We ain’t got nuffink to hide, guv’nor.

But a little privacy would be nice. A little privacy would be welcome.

We get along fine but I’ve noticed that whenever they are in their garden, sat around their Ikea table, we have only got to appear around ours for them to immediately disappear inside. Or if we’re in our garden playing with the kids and they suddenly appear we feel strangely inhibited. That entire side of the garden is somehow off limits for us to approach or even look at. Especially when Mr and Mrs Neighbour are stalking around in their very highly cut European shorts (they’re Polish) ‘cos let’s face it, a camel toe on a man is not a great look.

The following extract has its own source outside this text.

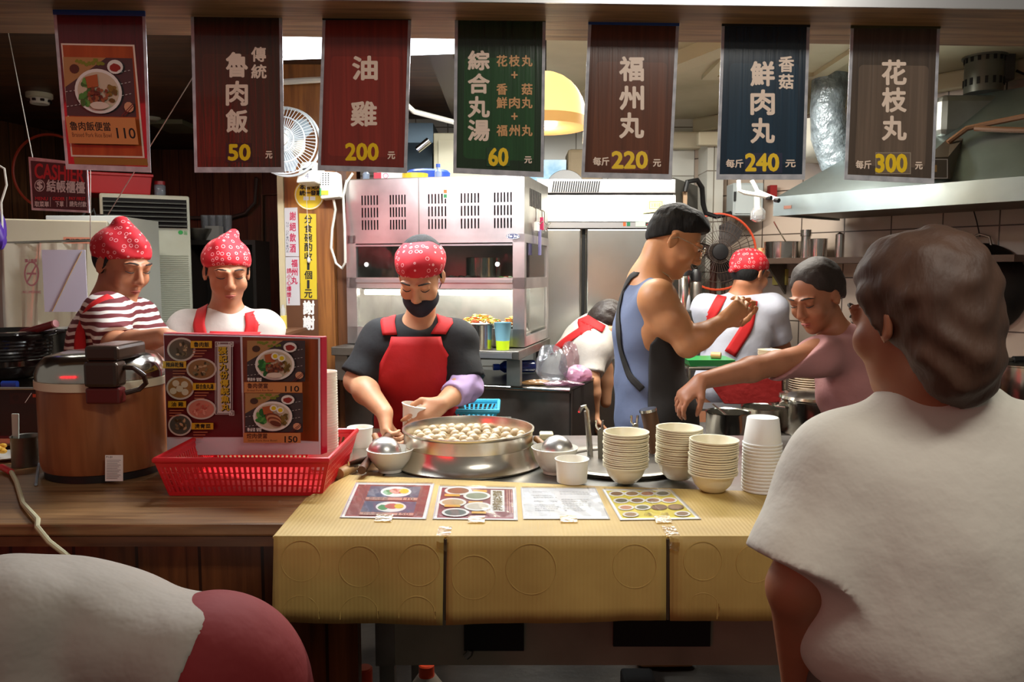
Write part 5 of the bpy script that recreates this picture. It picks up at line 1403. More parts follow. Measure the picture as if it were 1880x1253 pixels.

Instead we nod hello politely and one of us relinquishes their claim on the outside world and disappears back inside, no doubt grumbling a little.

It’s a ridiculous situation.

And one Karen and I intend to remedy as soon as possible once the money from my aunt’s will is divvied out.

The plan is to erect a good 6ft fence along that side of the garden. Previous quotes gave us a ball park figure of £1000 – which is why we are currently unable to ring-fence our little compound to our mutual satisfaction.

This will have the benefit of not only allowing nude sunbathing and gratuitous camel toeing without risk of causing offense or traumatizing the children but also prevent a certain rogue rottweiler* from invading both our gardens like a canine blitzkrieg.

We’ll effectively be erecting a Cuprinol enhanced Maginot line only without the watchtowers or the gun emplacements (though I’m hoping that these can be added at a later date).

Happiness, it seems, is a warm high fence and good border control.

Which sounds scarily like some kind of BNP manifesto. Gulp. But honestly, folks, it’s not meant to be. I just don’t want any more glimpses of my Polish neighbour’s man bush...

I just want to be able to enjoy my garden without being reminded of 1970’s editions of Health & Efficiency magazine.

Is that too much to ask?




*Re: the dog. We’re no further forward. The dog warden makes regular visits and the owners pretend to be absent. However, although we’ve heard the dog barking on several occasions we haven’t see it marauding or pillaging for a number of weeks now. But until the fence is commissioned neither us nor the Poles can fully relax our guards.